The Swede, though, is a fighter and it was a credit to him and the growing strength of his game that he went through the second set on near-equal terms. He did not looking comfortable, and had trouble chasing down the assortment of ground-strokes and volleys thrown his way by Kohlschreiber, yet he kept the score level until the middle of the set.
His resistance could be put down in part to stunning first serve stats for the set -81 percent to Kohlschreiber’s poor 38 percent -but Soderling’s movement was too limited to hold off a style of tennis that keeps him off balance even on a good day. At the first time of asking, Kohlschreiber converted a single break point to win the match 6-4.
So the No4 seed joins Nos 5 and 6 in exiting from the top half of the draw, leaving Rafael Nadal to continue his serene progress without the prospect of a single seed in his path until the quarterfinals.
Once there, as seems likely from the dominant tennis he has produced in his early rounds, the highest seed he can face is fellow Spaniard, No23 Albert Montanes, who beat No11 Nicolas Almagro.

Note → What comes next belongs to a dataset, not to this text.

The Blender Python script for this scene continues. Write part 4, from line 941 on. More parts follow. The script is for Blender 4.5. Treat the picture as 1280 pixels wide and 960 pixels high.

Soderling’s exit, hot on the heels of Murray’s first-round loss, opened up the other top-half quarter of the draw for the winner of what promised to be an exciting confrontation between two of the most talented 22-year-olds on the tour: Juan Martin Del Potro and Alexandr Dolgopolov.
Both are in hot form: the Argentine has a 13-4 win-loss record this year to the Ukrainian’s 13-6, but there the similarity ends. Their styles of play are like chalk and cheese: a bludgeon against a scimitar, a power game against unconventional flair.
However, Dolgopolov could not string his best tennis together against an Argentine who has begun to flower on the hot, hard courts of North America, and it was a straight sets win to Del Potro.
The next round, though, could be rather more interesting, as Del Potro attempts to break down the variety and tactics of Kohlschreiber where Soderling could not.
There’s a distance to go yet, but there remains on the horizon the fascinating prospect of a Nadal vs Del Potro semi-final.
Nadal may have won when they last met at Indian Wells in 2009, but the Argentine took his revenge in three further meetings that year: at the Miami Masters, the Montreal Masters and, most memorable of all, the semi-finals of the US Open. There is therefore much to whet the appetite should they meet on the American hard courts again later this week.